**Objective:**
Write out exactly the lines between the line containing "Write part 2" and the line containing "sheet('page_corner', g, PAPER, base, .12, jag=0., seed=k)", including both of those lines, and nothing more.

(Records)
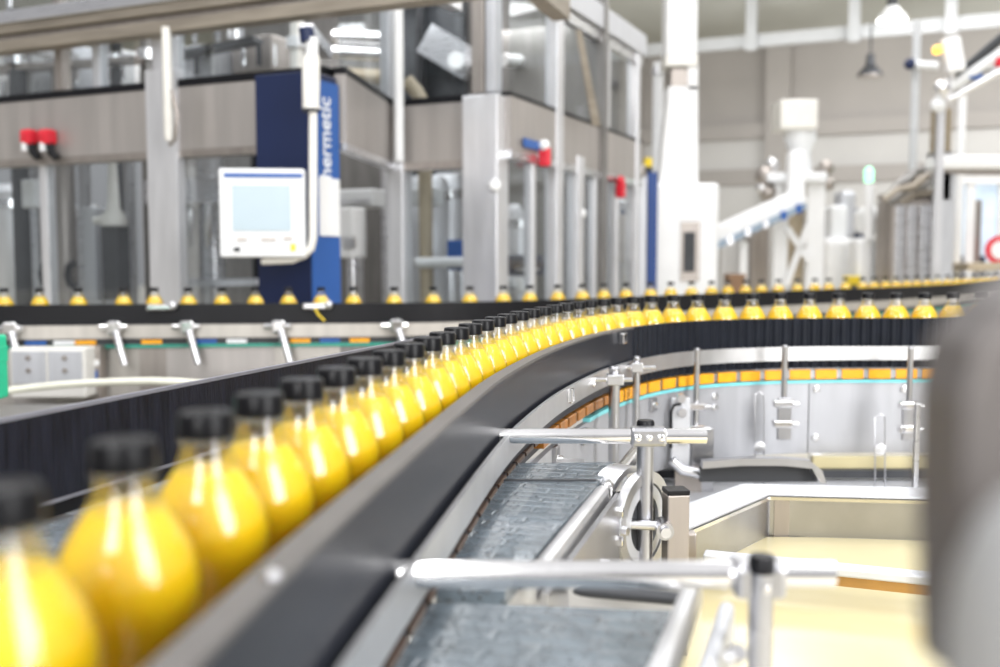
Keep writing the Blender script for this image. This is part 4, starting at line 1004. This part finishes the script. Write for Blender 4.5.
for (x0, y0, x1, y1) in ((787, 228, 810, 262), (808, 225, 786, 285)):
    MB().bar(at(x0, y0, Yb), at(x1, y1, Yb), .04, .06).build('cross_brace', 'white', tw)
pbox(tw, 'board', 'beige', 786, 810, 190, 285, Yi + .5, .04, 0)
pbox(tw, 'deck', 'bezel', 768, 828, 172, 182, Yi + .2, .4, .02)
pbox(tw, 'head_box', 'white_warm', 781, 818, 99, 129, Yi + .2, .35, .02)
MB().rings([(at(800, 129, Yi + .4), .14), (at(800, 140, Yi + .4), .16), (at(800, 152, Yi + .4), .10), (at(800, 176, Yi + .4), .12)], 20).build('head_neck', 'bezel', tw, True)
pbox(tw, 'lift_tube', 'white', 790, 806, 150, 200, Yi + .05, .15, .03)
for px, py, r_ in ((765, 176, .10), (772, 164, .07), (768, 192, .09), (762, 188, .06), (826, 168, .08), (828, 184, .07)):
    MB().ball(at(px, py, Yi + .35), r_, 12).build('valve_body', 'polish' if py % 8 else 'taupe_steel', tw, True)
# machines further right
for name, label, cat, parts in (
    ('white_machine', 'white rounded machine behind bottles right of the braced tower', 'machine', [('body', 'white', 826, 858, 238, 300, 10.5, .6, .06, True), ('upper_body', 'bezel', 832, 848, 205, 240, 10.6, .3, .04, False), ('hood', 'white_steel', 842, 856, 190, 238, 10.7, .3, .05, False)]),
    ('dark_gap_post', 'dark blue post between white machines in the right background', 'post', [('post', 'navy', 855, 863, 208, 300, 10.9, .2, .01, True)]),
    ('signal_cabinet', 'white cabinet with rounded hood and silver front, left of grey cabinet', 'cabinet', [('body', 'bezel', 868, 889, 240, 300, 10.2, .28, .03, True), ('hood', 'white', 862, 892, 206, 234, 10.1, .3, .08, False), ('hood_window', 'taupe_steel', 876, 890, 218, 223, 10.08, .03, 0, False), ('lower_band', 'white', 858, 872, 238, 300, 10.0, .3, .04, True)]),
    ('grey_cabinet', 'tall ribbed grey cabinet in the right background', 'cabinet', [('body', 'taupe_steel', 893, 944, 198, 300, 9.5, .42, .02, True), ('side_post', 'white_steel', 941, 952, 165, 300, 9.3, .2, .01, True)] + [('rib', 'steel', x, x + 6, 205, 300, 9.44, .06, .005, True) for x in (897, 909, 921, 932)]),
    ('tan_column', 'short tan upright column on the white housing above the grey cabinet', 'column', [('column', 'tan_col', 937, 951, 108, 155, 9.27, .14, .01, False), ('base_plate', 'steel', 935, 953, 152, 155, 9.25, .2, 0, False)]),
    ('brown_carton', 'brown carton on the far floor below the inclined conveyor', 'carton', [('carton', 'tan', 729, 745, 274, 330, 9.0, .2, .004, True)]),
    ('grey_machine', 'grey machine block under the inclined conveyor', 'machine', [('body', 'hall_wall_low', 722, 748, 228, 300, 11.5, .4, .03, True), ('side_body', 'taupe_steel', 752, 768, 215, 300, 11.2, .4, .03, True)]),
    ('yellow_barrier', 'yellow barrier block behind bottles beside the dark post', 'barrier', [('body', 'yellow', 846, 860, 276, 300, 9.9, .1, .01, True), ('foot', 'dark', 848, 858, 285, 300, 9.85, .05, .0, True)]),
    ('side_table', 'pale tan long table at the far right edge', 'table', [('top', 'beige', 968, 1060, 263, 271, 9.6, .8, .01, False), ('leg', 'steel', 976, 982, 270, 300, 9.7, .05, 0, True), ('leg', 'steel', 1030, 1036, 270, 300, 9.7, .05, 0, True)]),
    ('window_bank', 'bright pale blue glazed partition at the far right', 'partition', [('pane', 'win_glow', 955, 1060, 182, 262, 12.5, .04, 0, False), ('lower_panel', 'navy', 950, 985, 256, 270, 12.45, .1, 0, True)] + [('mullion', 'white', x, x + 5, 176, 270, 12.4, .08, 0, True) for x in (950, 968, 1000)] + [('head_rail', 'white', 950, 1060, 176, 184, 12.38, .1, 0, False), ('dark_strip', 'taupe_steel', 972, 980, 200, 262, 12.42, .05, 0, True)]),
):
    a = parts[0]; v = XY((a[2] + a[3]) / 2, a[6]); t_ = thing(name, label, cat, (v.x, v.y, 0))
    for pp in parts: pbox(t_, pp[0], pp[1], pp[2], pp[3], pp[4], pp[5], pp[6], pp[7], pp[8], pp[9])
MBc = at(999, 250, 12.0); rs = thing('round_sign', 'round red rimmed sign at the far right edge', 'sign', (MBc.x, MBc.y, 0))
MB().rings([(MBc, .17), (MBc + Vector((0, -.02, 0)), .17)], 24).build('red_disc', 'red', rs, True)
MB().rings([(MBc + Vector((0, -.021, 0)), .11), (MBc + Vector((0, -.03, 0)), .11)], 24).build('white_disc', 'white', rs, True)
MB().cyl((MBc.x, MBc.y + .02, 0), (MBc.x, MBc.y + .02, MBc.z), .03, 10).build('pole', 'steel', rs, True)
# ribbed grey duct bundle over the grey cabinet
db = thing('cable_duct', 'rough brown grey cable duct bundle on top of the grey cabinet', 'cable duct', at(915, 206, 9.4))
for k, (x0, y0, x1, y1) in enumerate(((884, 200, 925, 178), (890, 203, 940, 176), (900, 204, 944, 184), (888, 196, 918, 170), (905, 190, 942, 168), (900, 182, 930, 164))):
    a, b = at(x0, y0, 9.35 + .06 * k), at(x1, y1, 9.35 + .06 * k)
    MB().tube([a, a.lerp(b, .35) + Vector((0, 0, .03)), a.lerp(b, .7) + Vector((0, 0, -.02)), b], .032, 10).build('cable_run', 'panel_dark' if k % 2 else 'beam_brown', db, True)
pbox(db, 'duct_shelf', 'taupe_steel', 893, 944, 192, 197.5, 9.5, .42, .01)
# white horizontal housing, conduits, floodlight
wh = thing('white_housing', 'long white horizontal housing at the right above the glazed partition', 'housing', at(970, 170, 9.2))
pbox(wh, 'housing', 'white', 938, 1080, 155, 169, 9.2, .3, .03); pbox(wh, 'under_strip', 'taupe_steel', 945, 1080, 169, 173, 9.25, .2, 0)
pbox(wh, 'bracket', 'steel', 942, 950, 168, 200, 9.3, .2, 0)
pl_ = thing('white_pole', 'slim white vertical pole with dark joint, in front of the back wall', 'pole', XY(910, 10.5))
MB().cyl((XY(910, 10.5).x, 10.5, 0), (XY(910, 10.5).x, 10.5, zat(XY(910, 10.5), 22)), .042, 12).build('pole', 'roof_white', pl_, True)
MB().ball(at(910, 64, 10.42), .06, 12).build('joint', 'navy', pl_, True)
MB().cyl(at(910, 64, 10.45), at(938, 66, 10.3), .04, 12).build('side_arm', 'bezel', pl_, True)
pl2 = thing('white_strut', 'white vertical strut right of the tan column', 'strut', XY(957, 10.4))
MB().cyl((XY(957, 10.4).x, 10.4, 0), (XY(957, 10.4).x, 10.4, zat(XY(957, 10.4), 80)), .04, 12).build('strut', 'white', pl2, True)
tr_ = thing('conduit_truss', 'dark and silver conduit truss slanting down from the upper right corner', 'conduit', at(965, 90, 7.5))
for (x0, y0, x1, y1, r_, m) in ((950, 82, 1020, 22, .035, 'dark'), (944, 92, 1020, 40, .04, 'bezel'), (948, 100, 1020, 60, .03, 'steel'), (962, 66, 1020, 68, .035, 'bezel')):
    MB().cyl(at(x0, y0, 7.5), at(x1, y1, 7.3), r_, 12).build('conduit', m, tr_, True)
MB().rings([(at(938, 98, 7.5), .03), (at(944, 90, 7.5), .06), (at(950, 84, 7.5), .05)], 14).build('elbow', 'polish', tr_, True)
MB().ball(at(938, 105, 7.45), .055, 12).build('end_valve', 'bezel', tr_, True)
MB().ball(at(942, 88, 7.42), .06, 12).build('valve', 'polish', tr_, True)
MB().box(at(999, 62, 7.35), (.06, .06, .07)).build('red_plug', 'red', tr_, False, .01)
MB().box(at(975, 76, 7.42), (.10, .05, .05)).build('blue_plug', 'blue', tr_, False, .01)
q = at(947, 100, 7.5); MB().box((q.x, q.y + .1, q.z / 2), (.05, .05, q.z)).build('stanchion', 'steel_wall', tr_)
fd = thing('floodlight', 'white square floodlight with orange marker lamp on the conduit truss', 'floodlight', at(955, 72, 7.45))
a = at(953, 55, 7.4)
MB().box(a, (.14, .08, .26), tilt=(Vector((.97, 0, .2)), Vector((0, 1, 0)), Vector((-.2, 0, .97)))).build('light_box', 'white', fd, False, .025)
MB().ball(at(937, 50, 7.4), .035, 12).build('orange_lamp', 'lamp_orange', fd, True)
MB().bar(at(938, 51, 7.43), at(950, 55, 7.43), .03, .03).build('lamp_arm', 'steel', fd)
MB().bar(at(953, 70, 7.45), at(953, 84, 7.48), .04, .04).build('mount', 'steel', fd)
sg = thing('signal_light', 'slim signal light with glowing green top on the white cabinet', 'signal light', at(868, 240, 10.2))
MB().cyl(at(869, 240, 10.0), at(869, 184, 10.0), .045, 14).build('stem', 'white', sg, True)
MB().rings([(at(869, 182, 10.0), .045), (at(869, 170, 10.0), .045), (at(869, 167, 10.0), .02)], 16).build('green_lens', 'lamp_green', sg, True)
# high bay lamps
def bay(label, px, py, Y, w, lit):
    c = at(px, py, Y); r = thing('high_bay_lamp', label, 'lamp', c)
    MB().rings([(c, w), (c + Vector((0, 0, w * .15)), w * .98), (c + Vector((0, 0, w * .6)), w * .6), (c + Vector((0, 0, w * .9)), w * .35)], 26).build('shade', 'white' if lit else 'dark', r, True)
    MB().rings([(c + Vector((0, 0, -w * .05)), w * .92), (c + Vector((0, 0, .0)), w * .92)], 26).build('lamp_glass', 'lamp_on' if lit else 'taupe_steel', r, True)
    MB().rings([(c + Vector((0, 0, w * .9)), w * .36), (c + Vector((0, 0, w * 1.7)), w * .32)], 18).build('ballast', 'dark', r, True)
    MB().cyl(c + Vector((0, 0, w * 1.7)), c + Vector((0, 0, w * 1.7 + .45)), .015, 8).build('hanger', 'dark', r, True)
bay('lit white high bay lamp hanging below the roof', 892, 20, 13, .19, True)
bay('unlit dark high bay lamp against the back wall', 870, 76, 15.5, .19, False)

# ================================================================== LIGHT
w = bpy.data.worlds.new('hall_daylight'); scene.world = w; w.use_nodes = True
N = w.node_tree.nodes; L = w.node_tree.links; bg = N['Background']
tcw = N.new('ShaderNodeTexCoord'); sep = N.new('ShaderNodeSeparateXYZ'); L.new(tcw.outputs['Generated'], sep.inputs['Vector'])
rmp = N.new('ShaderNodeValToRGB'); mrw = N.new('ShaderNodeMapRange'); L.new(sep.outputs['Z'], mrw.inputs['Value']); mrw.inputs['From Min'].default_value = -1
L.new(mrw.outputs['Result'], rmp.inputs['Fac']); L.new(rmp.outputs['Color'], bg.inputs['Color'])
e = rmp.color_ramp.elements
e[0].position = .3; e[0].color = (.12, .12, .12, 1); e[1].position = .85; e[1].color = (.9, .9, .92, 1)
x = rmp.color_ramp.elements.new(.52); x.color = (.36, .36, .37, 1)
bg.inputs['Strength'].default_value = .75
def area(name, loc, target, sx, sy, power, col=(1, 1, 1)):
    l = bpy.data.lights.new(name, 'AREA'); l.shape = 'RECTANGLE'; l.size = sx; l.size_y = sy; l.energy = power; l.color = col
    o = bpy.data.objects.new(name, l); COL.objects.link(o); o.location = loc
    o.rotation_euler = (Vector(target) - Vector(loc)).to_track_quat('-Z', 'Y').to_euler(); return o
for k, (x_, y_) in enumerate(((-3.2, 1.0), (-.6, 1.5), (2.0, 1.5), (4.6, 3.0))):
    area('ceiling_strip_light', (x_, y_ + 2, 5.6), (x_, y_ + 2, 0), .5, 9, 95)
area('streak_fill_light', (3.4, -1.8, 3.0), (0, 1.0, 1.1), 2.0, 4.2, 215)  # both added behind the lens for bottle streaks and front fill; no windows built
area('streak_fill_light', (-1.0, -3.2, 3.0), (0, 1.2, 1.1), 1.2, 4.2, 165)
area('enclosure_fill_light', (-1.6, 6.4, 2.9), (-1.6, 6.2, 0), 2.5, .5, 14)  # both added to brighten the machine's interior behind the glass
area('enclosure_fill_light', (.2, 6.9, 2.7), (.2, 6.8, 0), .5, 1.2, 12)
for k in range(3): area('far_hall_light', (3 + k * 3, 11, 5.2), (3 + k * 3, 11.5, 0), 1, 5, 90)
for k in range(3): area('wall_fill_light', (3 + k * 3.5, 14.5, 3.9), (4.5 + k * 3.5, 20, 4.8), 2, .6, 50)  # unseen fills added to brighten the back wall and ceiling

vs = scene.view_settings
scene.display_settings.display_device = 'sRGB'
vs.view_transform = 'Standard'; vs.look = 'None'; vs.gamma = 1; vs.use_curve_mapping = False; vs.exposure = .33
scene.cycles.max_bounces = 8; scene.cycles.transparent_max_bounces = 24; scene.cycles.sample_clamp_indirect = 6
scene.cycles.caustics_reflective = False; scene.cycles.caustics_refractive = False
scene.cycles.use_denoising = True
--
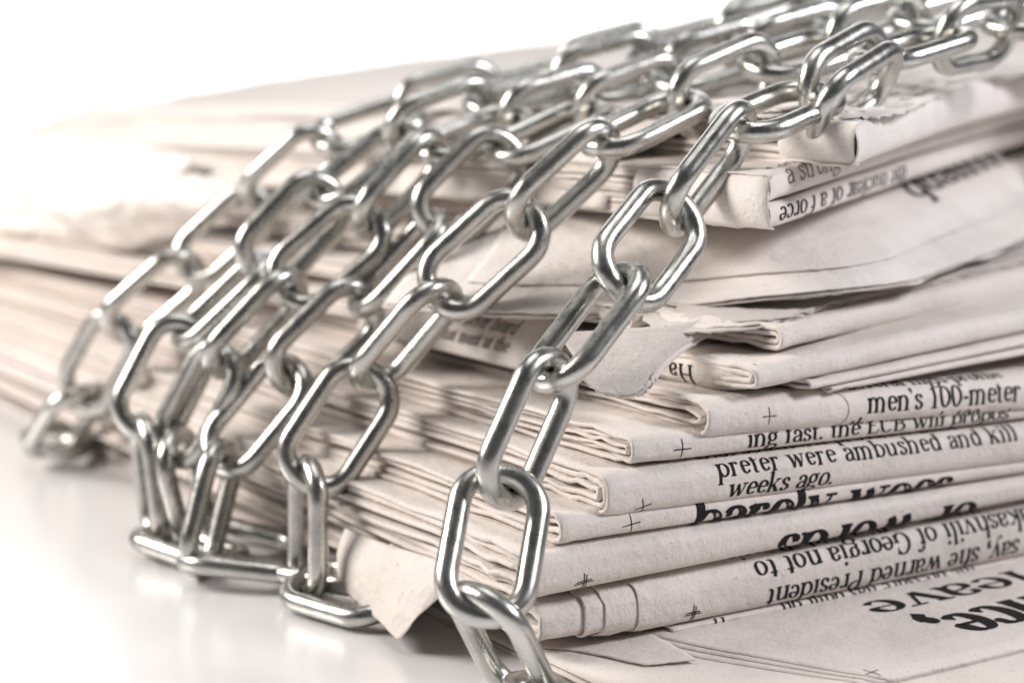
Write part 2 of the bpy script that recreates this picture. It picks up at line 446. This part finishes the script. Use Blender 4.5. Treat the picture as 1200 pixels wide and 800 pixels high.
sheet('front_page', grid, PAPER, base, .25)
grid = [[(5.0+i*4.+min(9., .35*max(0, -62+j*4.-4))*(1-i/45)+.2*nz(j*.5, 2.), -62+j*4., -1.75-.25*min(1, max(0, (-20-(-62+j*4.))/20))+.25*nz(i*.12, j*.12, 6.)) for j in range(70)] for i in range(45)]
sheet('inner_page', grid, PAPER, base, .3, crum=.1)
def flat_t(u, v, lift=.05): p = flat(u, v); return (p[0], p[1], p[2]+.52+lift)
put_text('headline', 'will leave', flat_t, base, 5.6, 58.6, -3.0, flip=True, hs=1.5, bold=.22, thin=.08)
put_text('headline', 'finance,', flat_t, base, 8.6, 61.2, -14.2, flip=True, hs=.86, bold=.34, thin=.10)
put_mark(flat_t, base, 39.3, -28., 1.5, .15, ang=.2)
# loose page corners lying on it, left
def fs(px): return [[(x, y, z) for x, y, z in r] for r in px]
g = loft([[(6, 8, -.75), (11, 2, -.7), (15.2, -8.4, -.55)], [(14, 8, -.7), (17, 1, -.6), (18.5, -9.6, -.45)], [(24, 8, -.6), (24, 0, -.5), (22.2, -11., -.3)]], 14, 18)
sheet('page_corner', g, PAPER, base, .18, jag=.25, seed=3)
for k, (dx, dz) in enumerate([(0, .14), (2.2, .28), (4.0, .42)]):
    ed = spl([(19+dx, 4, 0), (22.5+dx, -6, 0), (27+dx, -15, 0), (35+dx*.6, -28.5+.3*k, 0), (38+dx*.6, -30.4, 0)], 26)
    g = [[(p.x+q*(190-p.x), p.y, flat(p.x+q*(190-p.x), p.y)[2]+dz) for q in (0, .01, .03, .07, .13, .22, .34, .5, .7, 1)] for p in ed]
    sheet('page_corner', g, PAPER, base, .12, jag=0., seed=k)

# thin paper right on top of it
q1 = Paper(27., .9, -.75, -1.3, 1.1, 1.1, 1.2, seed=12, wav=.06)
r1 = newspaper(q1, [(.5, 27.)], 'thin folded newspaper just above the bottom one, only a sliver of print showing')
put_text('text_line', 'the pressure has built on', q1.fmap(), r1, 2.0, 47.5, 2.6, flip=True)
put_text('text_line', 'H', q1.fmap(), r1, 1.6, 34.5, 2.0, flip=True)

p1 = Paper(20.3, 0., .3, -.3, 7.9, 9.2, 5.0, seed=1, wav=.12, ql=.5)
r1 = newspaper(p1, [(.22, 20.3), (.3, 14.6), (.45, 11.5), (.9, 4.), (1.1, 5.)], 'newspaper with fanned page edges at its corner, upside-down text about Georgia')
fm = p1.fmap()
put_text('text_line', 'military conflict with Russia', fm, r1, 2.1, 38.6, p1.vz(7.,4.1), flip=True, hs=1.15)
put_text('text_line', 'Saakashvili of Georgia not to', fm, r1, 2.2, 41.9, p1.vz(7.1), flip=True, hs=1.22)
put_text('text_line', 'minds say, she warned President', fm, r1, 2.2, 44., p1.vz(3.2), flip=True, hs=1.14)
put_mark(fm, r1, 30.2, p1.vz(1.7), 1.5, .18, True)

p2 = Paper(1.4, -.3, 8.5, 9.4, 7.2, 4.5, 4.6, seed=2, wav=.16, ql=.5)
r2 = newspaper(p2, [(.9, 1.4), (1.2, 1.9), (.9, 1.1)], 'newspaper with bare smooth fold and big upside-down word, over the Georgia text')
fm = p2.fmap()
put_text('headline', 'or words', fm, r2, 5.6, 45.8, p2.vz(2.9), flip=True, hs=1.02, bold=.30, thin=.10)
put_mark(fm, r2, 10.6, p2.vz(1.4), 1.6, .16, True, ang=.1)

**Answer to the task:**
Write part 2 of the bpy script that recreates this picture. It picks up at line 446. This part finishes the script. Use Blender 4.5. Treat the picture as 1200 pixels wide and 800 pixels high.
sheet('front_page', grid, PAPER, base, .25)
grid = [[(5.0+i*4.+min(9., .35*max(0, -62+j*4.-4))*(1-i/45)+.2*nz(j*.5, 2.), -62+j*4., -1.75-.25*min(1, max(0, (-20-(-62+j*4.))/20))+.25*nz(i*.12, j*.12, 6.)) for j in range(70)] for i in range(45)]
sheet('inner_page', grid, PAPER, base, .3, crum=.1)
def flat_t(u, v, lift=.05): p = flat(u, v); return (p[0], p[1], p[2]+.52+lift)
put_text('headline', 'will leave', flat_t, base, 5.6, 58.6, -3.0, flip=True, hs=1.5, bold=.22, thin=.08)
put_text('headline', 'finance,', flat_t, base, 8.6, 61.2, -14.2, flip=True, hs=.86, bold=.34, thin=.10)
put_mark(flat_t, base, 39.3, -28., 1.5, .15, ang=.2)
# loose page corners lying on it, left
def fs(px): return [[(x, y, z) for x, y, z in r] for r in px]
g = loft([[(6, 8, -.75), (11, 2, -.7), (15.2, -8.4, -.55)], [(14, 8, -.7), (17, 1, -.6), (18.5, -9.6, -.45)], [(24, 8, -.6), (24, 0, -.5), (22.2, -11., -.3)]], 14, 18)
sheet('page_corner', g, PAPER, base, .18, jag=.25, seed=3)
for k, (dx, dz) in enumerate([(0, .14), (2.2, .28), (4.0, .42)]):
    ed = spl([(19+dx, 4, 0), (22.5+dx, -6, 0), (27+dx, -15, 0), (35+dx*.6, -28.5+.3*k, 0), (38+dx*.6, -30.4, 0)], 26)
    g = [[(p.x+q*(190-p.x), p.y, flat(p.x+q*(190-p.x), p.y)[2]+dz) for q in (0, .01, .03, .07, .13, .22, .34, .5, .7, 1)] for p in ed]
    sheet('page_corner', g, PAPER, base, .12, jag=0., seed=k)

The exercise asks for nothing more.